Sur Slate, dans un article publié peu après les évènements qui ont causé la mort de douze personnes dont huit employés du journal satirique, Louise Tourret, spécialiste d’éducation, mentionnait aussi d’autres causes, comme le manque de formation des enseignants, qui ne sont «pas bien, voire pas du tout préparés» à être confrontés à des gens qui ne viennent pas du même milieu qu’eux. Ce n’est pas faute, donc, de parler de citoyenneté –74% des élèves déclarent d’ailleurs avoir déjà entendu parler de citoyenneté de la part d’u ou plusieurs de leurs professeurs selon l’étude – mais c’est plutôt d’en parler d’une manière qui ne parvient pas vraiment à atteindre les élèves, à cause de ce fossé.
Angle mort
Plus largement, ces chiffres interrogent aussi sur la capacité, par delà l’école, de notre société tout entière à inclure des opinions divergentes, notamment en matière religieuse.
«Ni la nation ni l’éducation n’a su donner de réponse satisfaisante après Charlie. Il y a eu une union sacrée mais elle a produit ses propres exclus, et sa capacité à inclure est questionnée par ces manifestations de résistance. Nous n’avons pas su ménager une place à ceux qui avaient vis à vis des caricatures un sentiment de dégoût au moins aussi grand que celui vis à vis des attentats. L’élan autour de Charlie était beau mais avait un angle mort, en empêchant certains de faire cohabiter en eux-mêmes des sensibilités multiples».

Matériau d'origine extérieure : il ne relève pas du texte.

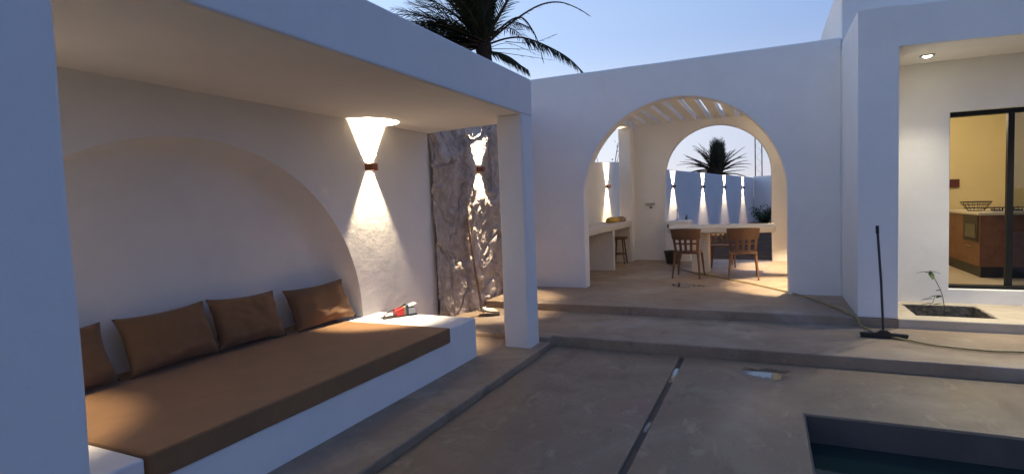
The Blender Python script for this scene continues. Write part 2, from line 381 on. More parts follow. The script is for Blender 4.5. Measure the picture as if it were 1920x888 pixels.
puddle(-1.27, 9.7, .164, .26, .22, 8.3, 'thin wet patch on the dining platform in front of the left dining chair')
def film(y0, y1, label):
    bm = bmesh.new(); n = 8; L_ = []; R_ = []
    for i in range(n + 1):
        y = y0 + (y1 - y0) * i / n
        L_.append(bm.verts.new((SX0 + .003 + .006 * abs(noise.noise(Vector((y * 5, 1, 0)))), y, -.088))); R_.append(bm.verts.new((SX1 - .003 - .006 * abs(noise.noise(Vector((y * 5, 2, 0)))), y, -.088)))
    for i in range(n): bm.faces.new((L_[i], R_[i], R_[i + 1], L_[i + 1]))
    return tag(obj('puddle', bm, FILM), label, 'puddle', 'puddles on the floor')
film(5.25, 5.75, 'strip of water shining in the far end of the floor drain')
film(4.05, 4.25, 'short wet spot halfway along the floor drain')

# ------------------------------------------------------------------ sofa pavilion
pav = thing('sofa_pavilion', 'white plastered open pavilion with flat roof and arched niche sheltering the brown sofa', 'pavilion', (-3.3, 3.2, 0))
ZS = 2.63
bm = prism([(-4.75, -.6), (-2.45, -.6), (-2.45, 6.0), (-2.78, 6.2), (-4.16, 6.46), (-4.75, 6.46)], 'Z', ZS, 3.06)
bmesh.ops.triangulate(bm, faces=[f for f in bm.faces if len(f.verts) > 4])
obj('roof_slab', bm, PLASTER, pav, True, bevel=.02)
obj('column', rough(B(-2.77, -2.45, 5.7, 6.0, -.02, ZS + .01), .3, .010, 1.3, 1), PLASTER, pav, True, bevel=.025)
obj('column', rough(B(-2.77, -2.45, .55, 1.25, -.02, ZS + .01), .3, .008, 1.1, 5), PLASTER, pav, True, bevel=.03)
# back wall with the elliptical niche
NC, NA, NB, NZ = 3.0, 1.93, 1.81, .45
def nring(sa, x):
    pts = [(NC + NA * sa, -.02)]
    for k in range(65):
        a = math.pi * k / 64
        pts.append((NC + NA * sa * math.cos(a), NZ + NB * sa * math.sin(a)))
    pts.append((NC - NA * sa, -.02))
    return [(x, y, z) for y, z in pts]
bm = bmesh.new()
r0 = [bm.verts.new(p) for p in nring(1, -4.16)]
outer = [bm.verts.new((-4.16, y, z)) for y, z in ((6.5, -.02), (6.5, ZS + .06), (-.5, ZS + .06), (-.5, -.02))]
# the front face is cut into strips so that it shades evenly
n = len(r0)
top_hi = []
for i, v_ in enumerate(r0[1:-1]):
    top_hi.append(bm.verts.new((-4.16, v_.co.y, ZS + .06)))
bm.faces.new([r0[0], outer[0], outer[1], top_hi[0], r0[1]])
for i in range(len(top_hi) - 1): bm.faces.new([r0[i + 1], top_hi[i], top_hi[i + 1], r0[i + 2]])
bm.faces.new([r0[-2], top_hi[-1], outer[2], outer[3], r0[-1]])
prev = r0
D = .46
prof = [(1.0, .004), (.999, .03), (.996, .15), (.99, .27)] + [(.984 - .075 * (1 - math.cos(a)), .27 + (D - .27) * math.sin(a)) for a in [math.pi / 2 * k / 8 for k in range(1, 9)]]
for sa, d in prof:
    cur = [bm.verts.new(p) for p in nring(sa, -4.16 - d)]
    for i in range(n - 1): bm.faces.new((prev[i], prev[i + 1], cur[i + 1], cur[i]))
    prev = cur
# back surface as vertical strips
m_ = n // 2
for i in range(m_ - 1):
    a, b, c, d = prev[i], prev[i + 1], prev[n - 2 - i], prev[n - 1 - i]
    bm.faces.new((a, b, c, d)) if len({a, b, c, d}) == 4 else None
# the end of the wall and its rear
e = [bm.verts.new((-4.75, y, z)) for y, z in ((6.5, -.02), (6.5, ZS + .06), (-.5, ZS + .06), (-.5, -.02))]
bm.faces.new((outer[0], e[0], e[1], outer[1])); bm.faces.new((outer[2], e[2], e[3], outer[3])); bm.faces.new(e)
obj('back_wall', bm, PLASTER, pav, True, sharp=50)

bench = thing('built_in_bench', 'long white plastered bench base with a square end, under the brown mattress', 'bench', (-3.5, 3.2, 0))
bm = prism([(1.0, -.02), (1.0, .425), (1.70, .425), (1.70, .285), (4.69, .285), (4.69, .425), (5.24, .425), (5.24, -.02)], 'X', -4.62, -2.88)
obj('base', rough(bm, .25, .005, 1.6, 3), PLASTER, bench, True, bevel=.014)
bm = rough(B(-4.58, -2.862, 1.715, 4.675, .288, .437), .14, .004, 2.2, 9)
tag(obj('mattress', bm, FABRIC2, bevel=.016, seg=3), 'long brown canvas seat mattress lying on the white bench', 'mattress')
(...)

Finalement cette exclusion de quelques-uns du champs des opinions «acceptables» n’est que le reflet –et la conséquence– d’une exclusion spatiale qui dure depuis des années. «On a laissé des collèges ghettos se constituer. Pour protéger l’entre soi qui arrange tout le monde», dénonçait dans l’article de Louise Tourret un professeur d’Histoire-Géographie. Pas étonnant que nombre d’élèves, qui voient le fardeau qui pèse au quotidien sur leur leur famille et constatent que leur avenir ne s’annonce pas tellement mieux, ne soient pas très partants pour célébrer la grand messe «Charlie».